On a clock, the minute hand points to the 6 and the hour hand is just past the 3. What time is it?
A3:06 — the minute hand is on 6, so it's 6 minutes past
B3:30 — the minute hand on 6 means 30 minutes past
C6:15 — the minute hand is on 6 and the hour hand is near 3
D3:16 — count 6 marks starting from 10
Each number on the clock represents 5 minutes. The 6 = 5 × 6 = 30 minutes. The hour hand just past the 3 means it's in the 3 o'clock hour. So the time is 3:30. The most common error (option A) reads the number the minute hand points to as literal minutes — forgetting that each number represents a 5-minute interval.
Question 2 Multiple Choice
The minute hand points to the 9 and the hour hand is between 4 and 5, closer to the 5. What time is it?

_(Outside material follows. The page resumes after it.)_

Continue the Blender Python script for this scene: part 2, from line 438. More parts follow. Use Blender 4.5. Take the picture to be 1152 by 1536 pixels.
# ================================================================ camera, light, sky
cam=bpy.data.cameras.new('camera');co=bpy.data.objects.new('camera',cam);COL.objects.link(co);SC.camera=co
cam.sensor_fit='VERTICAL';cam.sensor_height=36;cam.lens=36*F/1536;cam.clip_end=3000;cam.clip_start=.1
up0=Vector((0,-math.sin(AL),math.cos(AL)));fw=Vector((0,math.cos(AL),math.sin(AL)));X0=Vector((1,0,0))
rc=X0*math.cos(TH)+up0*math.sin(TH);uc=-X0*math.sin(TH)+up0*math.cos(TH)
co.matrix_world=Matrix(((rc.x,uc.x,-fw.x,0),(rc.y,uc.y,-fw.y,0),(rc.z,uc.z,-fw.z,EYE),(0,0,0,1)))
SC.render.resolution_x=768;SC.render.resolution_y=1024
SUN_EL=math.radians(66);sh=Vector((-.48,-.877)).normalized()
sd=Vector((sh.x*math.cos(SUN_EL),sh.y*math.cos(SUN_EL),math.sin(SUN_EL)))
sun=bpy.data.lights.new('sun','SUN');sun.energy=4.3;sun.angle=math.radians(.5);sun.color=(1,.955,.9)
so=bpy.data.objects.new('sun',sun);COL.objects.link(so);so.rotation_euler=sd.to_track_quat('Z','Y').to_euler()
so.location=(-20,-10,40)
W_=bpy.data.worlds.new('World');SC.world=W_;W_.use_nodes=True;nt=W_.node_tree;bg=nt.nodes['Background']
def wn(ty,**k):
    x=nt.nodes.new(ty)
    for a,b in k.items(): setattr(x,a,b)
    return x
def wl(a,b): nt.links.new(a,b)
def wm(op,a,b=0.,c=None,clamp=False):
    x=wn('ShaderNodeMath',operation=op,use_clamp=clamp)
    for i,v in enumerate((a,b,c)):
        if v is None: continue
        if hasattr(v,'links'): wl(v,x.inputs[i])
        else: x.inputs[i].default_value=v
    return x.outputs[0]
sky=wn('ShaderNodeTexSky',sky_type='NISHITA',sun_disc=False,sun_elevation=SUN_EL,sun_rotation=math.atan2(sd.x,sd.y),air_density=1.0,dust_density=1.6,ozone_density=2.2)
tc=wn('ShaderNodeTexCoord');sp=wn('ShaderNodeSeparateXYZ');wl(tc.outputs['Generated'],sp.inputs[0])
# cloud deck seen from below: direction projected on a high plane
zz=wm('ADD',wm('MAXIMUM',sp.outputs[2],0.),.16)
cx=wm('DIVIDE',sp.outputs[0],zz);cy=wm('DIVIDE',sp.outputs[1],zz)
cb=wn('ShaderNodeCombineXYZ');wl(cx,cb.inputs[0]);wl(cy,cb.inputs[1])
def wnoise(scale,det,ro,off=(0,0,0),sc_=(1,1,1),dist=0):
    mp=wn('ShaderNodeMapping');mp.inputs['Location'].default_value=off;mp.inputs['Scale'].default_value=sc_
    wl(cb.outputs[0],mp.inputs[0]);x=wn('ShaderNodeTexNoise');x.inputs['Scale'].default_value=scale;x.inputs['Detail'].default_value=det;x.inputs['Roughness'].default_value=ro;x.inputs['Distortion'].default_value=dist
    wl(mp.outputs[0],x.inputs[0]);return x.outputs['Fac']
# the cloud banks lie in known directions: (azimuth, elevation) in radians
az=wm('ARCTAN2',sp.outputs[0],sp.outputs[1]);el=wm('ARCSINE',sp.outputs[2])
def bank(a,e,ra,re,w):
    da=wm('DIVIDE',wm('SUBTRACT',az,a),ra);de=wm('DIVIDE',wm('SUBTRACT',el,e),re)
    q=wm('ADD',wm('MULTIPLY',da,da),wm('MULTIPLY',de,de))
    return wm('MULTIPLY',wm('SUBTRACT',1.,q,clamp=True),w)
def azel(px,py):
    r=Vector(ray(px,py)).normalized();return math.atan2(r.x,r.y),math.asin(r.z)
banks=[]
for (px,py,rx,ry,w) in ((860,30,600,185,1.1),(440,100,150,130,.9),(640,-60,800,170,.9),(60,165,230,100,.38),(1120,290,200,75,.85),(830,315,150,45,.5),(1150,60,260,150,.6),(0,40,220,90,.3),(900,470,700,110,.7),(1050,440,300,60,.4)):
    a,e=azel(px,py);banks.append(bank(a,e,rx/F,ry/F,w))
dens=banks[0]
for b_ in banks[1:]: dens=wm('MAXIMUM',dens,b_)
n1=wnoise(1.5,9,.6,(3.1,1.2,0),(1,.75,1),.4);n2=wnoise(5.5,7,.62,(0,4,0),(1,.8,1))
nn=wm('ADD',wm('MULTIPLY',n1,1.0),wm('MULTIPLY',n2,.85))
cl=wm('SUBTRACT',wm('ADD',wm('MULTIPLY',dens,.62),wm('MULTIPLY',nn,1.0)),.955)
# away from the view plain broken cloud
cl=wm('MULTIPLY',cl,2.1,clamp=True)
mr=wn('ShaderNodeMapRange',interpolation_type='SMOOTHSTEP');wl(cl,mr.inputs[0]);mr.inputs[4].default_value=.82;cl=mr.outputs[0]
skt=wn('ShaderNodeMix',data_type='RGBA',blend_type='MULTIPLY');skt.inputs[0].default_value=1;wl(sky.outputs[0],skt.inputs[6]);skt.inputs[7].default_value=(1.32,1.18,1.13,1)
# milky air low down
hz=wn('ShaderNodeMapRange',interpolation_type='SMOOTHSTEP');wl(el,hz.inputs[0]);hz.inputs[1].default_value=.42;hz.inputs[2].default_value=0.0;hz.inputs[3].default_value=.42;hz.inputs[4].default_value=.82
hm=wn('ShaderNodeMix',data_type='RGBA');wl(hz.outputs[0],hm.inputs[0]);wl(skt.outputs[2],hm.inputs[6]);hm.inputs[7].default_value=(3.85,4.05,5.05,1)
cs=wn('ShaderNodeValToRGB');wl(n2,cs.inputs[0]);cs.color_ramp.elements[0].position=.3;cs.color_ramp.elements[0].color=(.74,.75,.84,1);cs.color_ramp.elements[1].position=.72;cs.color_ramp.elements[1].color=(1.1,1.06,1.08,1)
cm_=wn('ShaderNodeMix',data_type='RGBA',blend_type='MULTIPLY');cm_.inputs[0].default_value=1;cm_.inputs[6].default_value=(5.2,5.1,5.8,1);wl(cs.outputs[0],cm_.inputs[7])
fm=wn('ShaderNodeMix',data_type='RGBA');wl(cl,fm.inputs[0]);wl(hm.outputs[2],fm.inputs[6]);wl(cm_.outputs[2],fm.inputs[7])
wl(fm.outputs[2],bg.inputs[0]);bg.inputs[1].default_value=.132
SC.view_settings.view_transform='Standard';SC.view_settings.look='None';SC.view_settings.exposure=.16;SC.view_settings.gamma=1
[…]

A9:45 — the minute hand says 9 and the hour hand is near 5
B4:45 — skip count to 9: 5, 10, 15, 20, 25, 30, 35, 40, 45; the hour hand last passed 4
C5:09 — the hour is nearly 5 and the minute is 9
D4:09 — the hour is 4 and the minute is 9
Skip count by 5s to where the minute hand points: 5, 10, 15, 20, 25, 30, 35, 40, 45 — the minute hand on 9 means 45 minutes. The hour hand between 4 and 5 means it last passed 4. So the time is 4:45. Options A and C misread the hour hand; options C and D read the minute hand as a literal number rather than skip counting.
Question 3 True / False
When the minute hand points to 3, it means 3 minutes have passed since the last hour.
TTrue
FFalse
Answer: False
The minute hand on 3 means 15 minutes have passed, not 3. Each number on the clock represents 5 minutes — skip count to 3: 5, 10, 15. The number is a label; the minutes are found by multiplying the number by 5 (or skip counting to it). Reading the number as literal minutes is the most common error when learning to tell time.
Question 4 True / False
The hour hand shows the most recent whole hour it has passed, not the next hour it is approaching.
TTrue
FFalse
Answer: True
The hour hand moves slowly and continuously. At 4:45, the hour hand is close to the 5 — but the time is still in the 4 o'clock hour because it hasn't reached 5 yet. The rule is: the hour is determined by the last whole number the hour hand passed. Students who read the nearer number get the hour wrong for times like 4:45 or 11:50.
Question 5 Short Answer
Why do you skip count by 5s when reading the minute hand, instead of just reading the number it points to?
Think about your answer, then reveal below.
Model answer: The clock only shows 12 numbers, but a full hour has 60 minutes. Each number represents a 5-minute interval — so the minute hand travels through 5 minutes between each numbered mark. When the minute hand points to 4, it has traveled 4 × 5 = 20 minutes past the hour. You skip count by 5s to convert the clock-face number into the actual minutes.
Students who don't understand why skip counting applies read clock numbers as literal minutes and consistently get the wrong answer. Understanding that each number = 5 minutes connects the skill to the structure of the clock and makes the reading strategy make sense rather than feel arbitrary.